All of which, on the face of the questions raised, seem like legitimate issues. And that is why someone like John DiIulio, the former University of Pennsylvania researcher-professor who now heads the White House Office on Faith-Based and Community Initiatives, finds it appropriate to take a folksy but feisty, pragmatic optimism with him to the office every day.
Last week, I heard Mr. DiIulio defend his department's programs and ambitions to a roomful of prominent news gatherers and commentators. He does a good job of calming liberal skeptics' fears and disarming the deliberate distortions of critics. He prompts you to think that whatever legal impediments there might be to full implementation, a little good will and common sense will prevail. He thinks enough protections can be built in so that neither recipients' rights nor organizational faith distinctives need be endangered. He makes a decent-but not yet complete-case.
At the same time, I found myself wishing-while listening to Mr. DiIulio-that someone with his intellectual prowess and professional credentials would cut loose and tell the stuffy media people the way it really is.
I wish he would tell them-along with our whole country-how terribly misleading terms like "religion" and "faith-based" really are. If the media, and academia, and government, and all the rest of us could just get this one issue straight, most of the first four objections I listed here would fairly quickly disappear.
A person's "religion," in the end, is wherever he puts his ultimate trust. It might be the God of the Bible, or it might be a slightly edited god, or it might be Buddha, or it might be a federal program, or it might be herbal remedies or sports or a tax-sheltered annuity or his children. Your religion is that which claims your ultimate confidence. It's the same with "faith-based" organizations. Every organization in life is faith-based-for every organization has cast its ultimate confidence somewhere. The question isn't whether you have faith. The question is where you have put it.
So is there a danger, for example, that some wacky practitioner of religion will get some government money and embarrass us all with the way it gets spent? Of course. So what else is new? That's also exactly what's been happening every time a state university professor or a space scientist or a social researcher gets some government money to pursue whatever he or she is doing. Such people sometimes spend their money in a sufficiently reasonable manner that no eyebrows are raised; but sometimes such folks also stake their confidence in such goofy and outrageous places that the public has to say: "Wait a minute; we're not going to let you go there."

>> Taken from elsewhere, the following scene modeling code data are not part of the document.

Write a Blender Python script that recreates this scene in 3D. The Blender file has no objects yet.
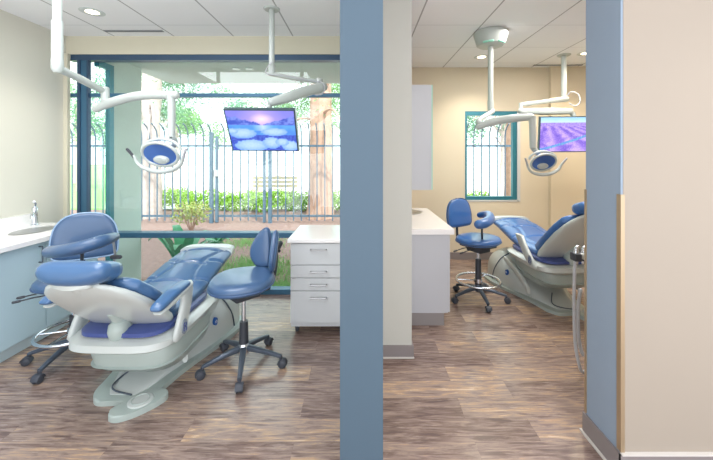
import bpy, bmesh, math, random
from mathutils import Vector, Matrix, noise
random.seed(7)
V = Vector
C = bpy.context.scene.collection
PI = math.pi

# ---------------------------------------------------------------- camera, world, lights, exposure
F = 335.0; CX = 361.0; CY = 157.0; H = 1.45
cam_d = bpy.data.cameras.new('camera'); cam = bpy.data.objects.new('camera', cam_d); C.objects.link(cam)
cam.location = (0, 0, H); cam.rotation_euler = (PI/2, 0, 0)
cam_d.sensor_width = 36; cam_d.lens = F/713*36
cam_d.shift_x = -(CX-356.5)/713; cam_d.shift_y = -(230-CY)/713
cam_d.clip_start = 0.05; cam_d.clip_end = 300
bpy.context.scene.camera = cam

w = bpy.data.worlds.new('world'); bpy.context.scene.world = w; w.use_nodes = True
bgn = w.node_tree.nodes['Background']
bgn.inputs[0].default_value = (0.92, 0.96, 1.0, 1); bgn.inputs[1].default_value = 2.3

vs = bpy.context.scene.view_settings
vs.view_transform = 'Standard'; vs.look = 'None'; vs.gamma = 1; vs.use_curve_mapping = False
vs.exposure = 0.46

def light(kind, name, loc, power, col=(1, 1, 1), rot=(0, 0, 0), size=1, size_y=None, spot=None, blend=.6):
    l = bpy.data.lights.new(name, kind); l.energy = power; l.color = col
    if kind == 'AREA':
        l.size = size
        if size_y: l.shape = 'RECTANGLE'; l.size_y = size_y
    elif kind == 'SPOT':
        l.spot_size = spot; l.spot_blend = blend; l.shadow_soft_size = size
    elif kind == 'SUN':
        l.angle = size
    o = bpy.data.objects.new(name, l); C.objects.link(o); o.location = loc; o.rotation_euler = rot
    return o

sun = light('SUN', 'sun', (0, 0, 10), 4.5, (1, .97, .9), (math.radians(38), math.radians(8), math.radians(25)), size=.05)
light('AREA', 'fill_light_left_bay', (-1.6, 1.5, 2.69), 36, (.93, .97, 1), size=1.6, size_y=1.6)  # added fill without a fixture, brightens the left bay
light('AREA', 'fill_light_right_bay', (2.0, 3.0, 2.69), 46, (1, .96, .91), size=1.2, size_y=1.4)  # fill added to lift the right bay, no ceiling fitting here
light('AREA', 'fill_light_corridor', (.6, .4, 2.69), 12, (.97, .97, 1), size=2.5, size_y=.8)  # soft fill added over the corridor, stands for no real lamp

# ---------------------------------------------------------------- materials
def lin(c):
    return tuple(((x/255)/12.92 if x/255 <= .04045 else ((x/255+.055)/1.055)**2.4) for x in c)
def mat(name, c, rough=.5, metal=0, spec=.5, coat=0, noise_amt=0, nscale=8, emit=None, es=0, bump=0):
    m = bpy.data.materials.new(name); m.use_nodes = True
    nt = m.node_tree; b = nt.nodes['Principled BSDF']
    b.inputs['Base Color'].default_value = (*lin(c), 1)
    b.inputs['Roughness'].default_value = rough; b.inputs['Metallic'].default_value = metal
    b.inputs['Specular IOR Level'].default_value = spec
    b.inputs['Coat Weight'].default_value = coat
    if emit: b.inputs['Emission Color'].default_value = (*lin(emit), 1); b.inputs['Emission Strength'].default_value = es
    if noise_amt or bump:
        tc = nt.nodes.new('ShaderNodeTexCoord'); n = nt.nodes.new('ShaderNodeTexNoise')
        n.inputs['Scale'].default_value = nscale; n.inputs['Detail'].default_value = 4
        nt.links.new(tc.outputs['Object'], n.inputs['Vector'])
        if noise_amt:
            mx = nt.nodes.new('ShaderNodeMix'); mx.data_type = 'RGBA'
            l = lin(c)
            mx.inputs['A'].default_value = (*[x*(1-noise_amt) for x in l], 1)
            mx.inputs['B'].default_value = (*[min(1, x*(1+noise_amt)) for x in l], 1)
            nt.links.new(n.outputs['Fac'], mx.inputs['Factor']); nt.links.new(mx.outputs['Result'], b.inputs['Base Color'])
        if bump:
            bp = nt.nodes.new('ShaderNodeBump'); bp.inputs['Strength'].default_value = bump; bp.inputs['Distance'].default_value = .01
            nt.links.new(n.outputs['Fac'], bp.inputs['Height']); nt.links.new(bp.outputs['Normal'], b.inputs['Normal'])
    return m

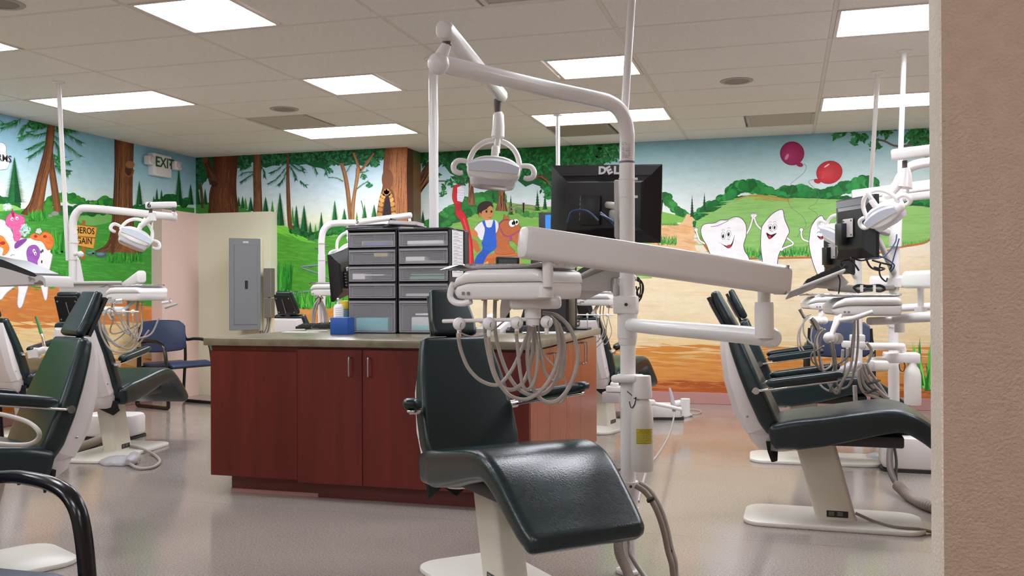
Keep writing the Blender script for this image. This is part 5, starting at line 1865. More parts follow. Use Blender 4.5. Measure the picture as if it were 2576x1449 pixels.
lb = obj('label', ([Vector((x, y, z)) for x, y in lab for z in (lz0, lz1)], [(2 * k, 2 * k + 2, 2 * k + 3, 2 * k + 1) for k in range(12)]), mat('caution_yellow', 'c9b713', .5), bt)
def wrapped_text(body, size, zc, ang0, R_, cx_, cy_, m, parent, name='lettering'):
    g = text('t', body, size, None, Matrix.Identity(4), 'geo', extrude=0)
    V = []
    for v in g[0]:
        a = math.radians(ang0) + v.x / R_
        V.append(Vector((cx_ + R_ * math.cos(a), cy_ + R_ * math.sin(a), zc + v.y)))
    return obj(name, (V, g[1]), m, parent, 0)


wrapped_text('CAUTION', .0105, lz1 - .008, vd + 12, .0453, c.x, c.y, M_INK, lb)
rows = []
for r_ in range(7):
    z = lz1 - .020 - .0058 * r_
    a = vd - 28
    while a < vd + 50:
        da = random.uniform(3, 9)
        if r_ == 6 and a > vd + 20:
            break
        rows.append(([Vector((c.x + .0453 * math.cos(math.radians(q)), c.y + .0453 * math.sin(math.radians(q)), z + dz)) for q in (a, a + da) for dz in (0, .0019)], [(0, 2, 3, 1)]))
        a += da + 2
fr = []
for z in (lz1 - .0145, lz0 + .001, lz1 - .001):
    for k in range(12):
        a0, a1 = vd - 31 + 7.2 * k, vd - 31 + 7.2 * (k + 1)
        fr.append(([Vector((c.x + .0452 * math.cos(math.radians(q)), c.y + .0452 * math.sin(math.radians(q)), z + dz)) for q in (a0, a1) for dz in (0, .0009)], [(0, 2, 3, 1)]))
obj('small_print', join(*rows), M_DIM, lb, 0)
obj('label_border', join(*fr), M_INK, lb, 0)
obj('pickup_wire', tube([P(1578, 985, 3.74), P(1590, 995, 3.72), P(1596, 1003, 3.70), P(1600, 1000, 3.69), P(1596, 1018, 3.7), P(1588, 1026, 3.71), P(1583, 1010, 3.72)], .0022, 8, 4), M_DKGREY, bt)

# supply hoses at the foot of the center pole
gh = [([(1600, 1222), (1625, 1240), (1650, 1280), (1668, 1330), (1680, 1385), (1690, 1420), (1697, 1470)], 3.75, 3.6, .011),
      ([(1548, 1182), (1546, 1200), (1552, 1225), (1552, 1235)], 3.72, 3.72, .005)]
t = thing('supply_hose', 'gray hose with black ties falling from the center pole to the floor', 'hose', P(1697, 1470, 3.6))
e = P(1700, 1475, 3.62)
pts = px(gh[0][0], 3.75, 3.62)
pts[-1].z = max(pts[-1].z, .012)
fin = PZ(1720, 1500, .012)
obj('hose', tube(pts + [fin], .0115, 12, 6), M_HOSE2, t)
obj('hose', tube([p + Vector((.012, .02, .01)) for p in pts] + [fin + Vector((.03, .05, .0))], .008, 10, 6), M_HOSE, t)
for x, y in ((1637, 1258), (1685, 1387)):
    obj('tie', tube([P(x - 2, y - 4, 3.68), P(x + 1, y + 2, 3.68)], .0165, 12, 0), M_BLACK, t)
t = thing('corrugated_hose', 'ribbed gray hose on the floor below the center footrest', 'hose', PZ(1600, 1449, 0.02))
path = cat(px([(1560, 1300), (1556, 1380), (1575, 1430), (1600, 1480), (1660, 1540)], 3.78, 3.25), 60)
path = [Vector((p.x, p.y, max(p.z, .024))) for p in path]
obj('ribbed_tube', tube(path, [(.019 if k % 4 < 2 else .0165) for k in range(len(path))], 12, 0), M_HOSE2, t)
path = cat(px([(1575, 1300), (1585, 1370), (1590, 1400), (1630, 1460), (1670, 1490)], 3.78, 3.4), 10)
path = [Vector((p.x, p.y, max(p.z, .012))) for p in path]
obj('plain_hose', tube(path, .010, 12, 0), M_HOSE, t)
solo('foot_valve_wire', tube(px([(1548, 1182), (1560, 1180), (1552, 1188), (1546, 1205), (1554, 1228), (1550, 1236)], 3.7), .004, 8, 5), M_HOSE2, 'short bent wire sticking out beside the foot of the center pole', 'wire')

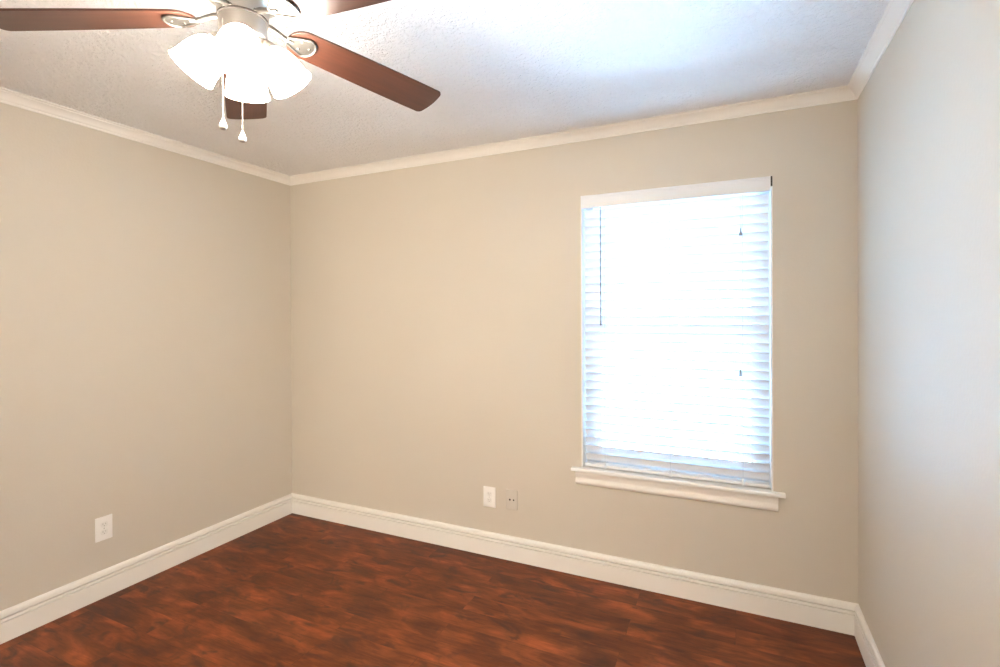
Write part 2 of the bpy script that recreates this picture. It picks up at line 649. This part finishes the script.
sash('lower_sash', fz0 + 0.045, 1.385, ya + 0.002, ya + 0.024, 0.05, 0.042)
up_s = sash('upper_sash', 1.335, fz1 - 0.045, ya + 0.026, yb - 0.002, 0.042, 0.045)
lk = MB()
lk.box(-0.33, -0.27, ya + 0.002, ya + 0.022, 1.385, 1.391, bevel=0.001, seg=1)
lk.lathe([(0, 1.403), (0.010, 1.403), (0.012, 1.400), (0.012, 1.391)], Matrix.Translation((-0.30, ya + 0.012, 0)), seg=20)
lk.box(-0.305, -0.262, ya + 0.004, ya + 0.014, 1.397, 1.403, bevel=0.001, seg=1)
part(lk, 'sash_lock', m_vinyl, win)

# ------------------------------------------------------------------ blind
BY = YB + 0.036
BX0, BX1 = WX0 + 0.013, WX1 - 0.014
blind = thing('window_blind', 'white wide-slat horizontal blind lowered inside the window recess', 'blind', ((WX0 + WX1) / 2, BY, WZ0))
va = MB()
VZ0, VZ1 = 2.016, 2.085
# moulded valance face: profile (depth to the room, z)
VP = [(0, VZ0), (0.010, VZ0), (0.012, VZ0 + 0.004), (0.012, VZ0 + 0.052), (0.0145, VZ0 + 0.058), (0.0145, VZ1 - 0.002), (0.0125, VZ1), (0, VZ1)]
va.sweep(VP, (WX0 + 0.002, YB + 0.008, 0), (WX1 - 0.0085, YB + 0.008, 0), (0, -1, 0), miter=(0, 0))
part(va, 'valance', m_valance, blind)
hr = MB()
hr.box(BX0, BX1, YB + 0.012, YB + 0.060, VZ0 + 0.016, VZ1 - 0.006, bevel=0.002, seg=1)
part(hr, 'headrail', m_valance, blind)
part(MB().box(WX1 - 0.0080, WX1 - 0.0005, YB - 0.0050, YB + 0.0030, VZ0 + 0.022, VZ1 + 0.001, bevel=0.0008, seg=1), 'gap_shade_strip', m_ring_gap_dark, blind)  # dark strip added as the shaded gap at the valance end

PITCH_S = 0.0446
TILT = math.radians(-55)
SLAT_W = 0.050
N_SLAT = 31
z_first = VZ0 - 0.004


def slat_bm():
    b = bmesh.new()
    n = 6
    rows = []
    for s, th in ((0, 0.0014), (1, -0.0014)):
        for xx in (BX0, BX1):
            row = []
            for i in range(n + 1):
                u = (i / n - 0.5) * SLAT_W
                crown = 0.0022 * (1 - (2 * u / SLAT_W) ** 2)
                d, h = u, crown + th
                # u=-: room side, low edge
                y = d * math.cos(TILT) - h * math.sin(TILT)
                z = d * math.sin(TILT) + h * math.cos(TILT)
                row.append(b.verts.new((xx, y, z)))
            rows.append(row)
    a0, a1, c0, c1 = rows
    for i in range(n):
        b.faces.new((a0[i], a1[i], a1[i + 1], a0[i + 1]))
        b.faces.new((c0[i], c0[i + 1], c1[i + 1], c1[i]))
        b.faces.new((a0[i], a0[i + 1], c0[i + 1], c0[i]))
        b.faces.new((a1[i], c1[i], c1[i + 1], a1[i + 1]))
    b.faces.new((a0[0], c0[0], c1[0], a1[0]))
    b.faces.new((a0[n], a1[n], c1[n], c0[n]))
    bmesh.ops.recalc_face_normals(b, faces=b.faces)
    return b


smb = MB()
smb.join(slat_bm(), Matrix.Translation((-(BX0 + BX1) / 2, 0, 0)))
slat0 = smb.build('slat', m_slat, blind, smooth=40)
zs_last = 0
for i in range(N_SLAT):
    s = slat0 if i == 0 else slat0.copy()
    if i:
        C.objects.link(s)
        s.parent = blind
    z = z_first - 0.024 - i * PITCH_S
    zs_last = z
    s.location = ((BX0 + BX1) / 2 - blind.location.x, 0, z - blind.location.z)
brl = MB()
brl.box(BX0, BX1, BY - 0.025, BY + 0.025, WZ0 + 0.006, WZ0 + 0.022, bevel=0.004)
part(brl, 'bottom_rail', m_slat, blind, smooth=40)
lad_x = [BX0 + 0.115, (BX0 + BX1) / 2, BX1 - 0.115]
for lx in lad_x:
    l = MB()
    for yy in (BY - 0.0275, BY + 0.0275):
        l.tube([(lx, yy, VZ0 + 0.02), (lx, yy, WZ0 + 0.02)], 0.0009, seg=6)
    part(l, 'ladder_cord', m_cord, blind)
    part(MB().box(lx - 0.006, lx + 0.006, BY - 0.0275, BY - 0.0245, WZ0 + 0.002, WZ0 + 0.034, bevel=0.001, seg=1), 'rail_clip', m_valance, blind)
wx = BX0 + 0.096
wd = MB()
wd.tube([(wx, BY - 0.034, VZ0 + 0.01), (wx, BY - 0.034, 1.40)], 0.0034, seg=8)
wd.lathe([(0, 1.375), (0.005, 1.377), (0.0058, 1.385), (0.005, 1.40), (0.0034, 1.405)], Matrix.Translation((wx, BY - 0.034, 0)), seg=12)
part(wd, 'tilt_wand', m_wand, blind, smooth=40)
for cx, cz in ((0.026, 1.831), (0.024, 1.148)):
    cd = part(MB().tube([(cx, BY - 0.033, VZ0 + 0.01), (cx, BY - 0.033, cz + 0.018)], 0.0008, seg=6), 'lift_cord', m_valance, blind)
    t_ = MB().lathe([(0, cz + 0.020), (0.003, cz + 0.019), (0.004, cz + 0.008), (0.0078, cz - 0.012), (0.0078, cz - 0.016), (0, cz - 0.017)], Matrix.Translation((cx, BY - 0.033, 0)), seg=16)
    part(t_, 'cord_tassel', m_tassel, cd, smooth=40)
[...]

Nor is it just evangelists and missionaries who try to "proselytize." That's the work of every teacher in America (even those in state schools), the calling of every public radio or TV commentator, and the task of every politician. All of them are regularly asking you to adjust your worldview, to shift your point of reference, and to put your confidence somewhere besides where you have regularly placed it. They do this with abandon, and with no fear at all that Uncle Sam might swoop in and threaten to take away their funding unless they adjust their message. So why do they get federal funds to do exactly what others are prohibited from doing?
I know it's not John DiIulio's job to change America's understanding of how big the definition of religion really is, or how far the "base" of faith-based really reaches. But he is in a place where people are listening to what he says-and he could even make his own job easier if he'd slip in a few reminders of this sort now and then.